The charge reflects impairments in the value of land holdings for five potential development projects that the company no longer plans to pursue. The impairment charge is the difference between each parcel’s estimated fair value and current capitalized carrying value, which includes pursuit costs. The impairment charge does not affect the company’s continued compliance with its financial or debt covenants.

“We have said for some time that maintaining ample liquidity and credit capacity are our foremost priorities and as a result we would be very cautious regarding new development projects,” said David J. Neithercut, Equity Residential’s President and CEO. “Our decision to take these charges is a result of our annual review of the company’s investment activities and operating strategy in light of current and anticipated conditions in the economy and capital and real estate markets. Our view on development was solidified by the significant acceleration last fall in the deterioration in the credit markets and economy as a whole. While development of high quality assets in our core markets will continue to be an important part of Equity Residential’s growth, we will not start any new projects for our own account until capital markets and the economy show signs of improvement.”

The company has already reduced its development staff and may continue to make adjustments as conditions warrant. Severance and other charges relating to these actions are not material and have not been included in this impairment charge.

After this charge, the company will have land held for development of approximately $250 million, representing approximately 1.5% of the company’s total assets.

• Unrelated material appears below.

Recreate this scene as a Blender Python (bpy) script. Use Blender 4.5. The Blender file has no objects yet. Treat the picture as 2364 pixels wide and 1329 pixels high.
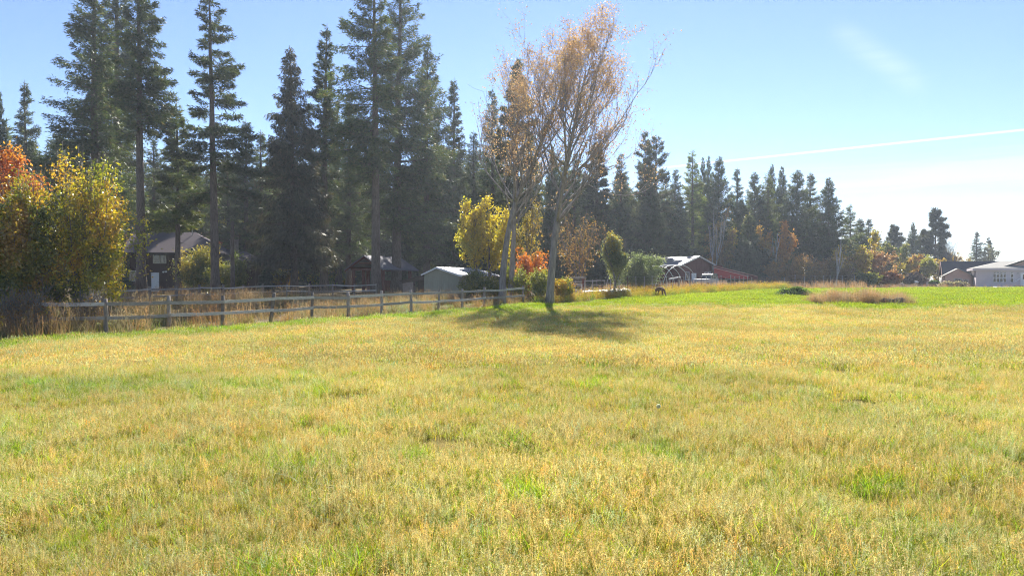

Equity Residential currently has 10 apartment properties under construction which are not impacted by these actions. The company plans to complete the construction and lease-up of these communities as planned, with amounts remaining to fund current construction activities totaling approximately $623 million, of which $418 million of these fundings will come from existing construction loans and the remaining $205 million will be funded from the company’s capital. The company currently has approximately $1.0 billion of unrestricted cash and approximately $1.33 billion available on its unsecured revolving credit facility.

Equity Residential is an S&P 500 company focused on the acquisition, development and management of high quality apartment properties in top U.S. growth markets. Equity Residential owns or has investments in 552 properties totaling 148,115 units in 23 states and the District of Columbia. For more information on Equity Residential, please visit our website at www.equityresidential.com.

Forward-Looking Statements

In addition to historical information, this press release contains forward-looking statements and information within the meaning of the federal securities laws. These statements are based on current expectations, estimates, projections and assumptions made by management. While Equity Residential’s management believes the assumptions underlying its forward-looking statements are reasonable, such information is inherently subject to uncertainties and may involve certain risks, including, without limitation, changes in general market conditions, including the rate of job growth and cost of labor and construction material, the level of new multifamily construction and development, competition and local government regulation. Other risks and uncertainties are described under the heading “Risk Factors” in our Annual Report on Form 10-K and subsequent periodic reports filed with the Securities and Exchange Commission (SEC) and available on our website, www.equityresidential.com. Many of these uncertainties and risks are difficult to predict and beyond management’s control. Forward-looking statements are not guarantees of future performance, results or events. Equity Residential assumes no obligation to update or supplement forward-looking statements that become untrue because of subsequent events.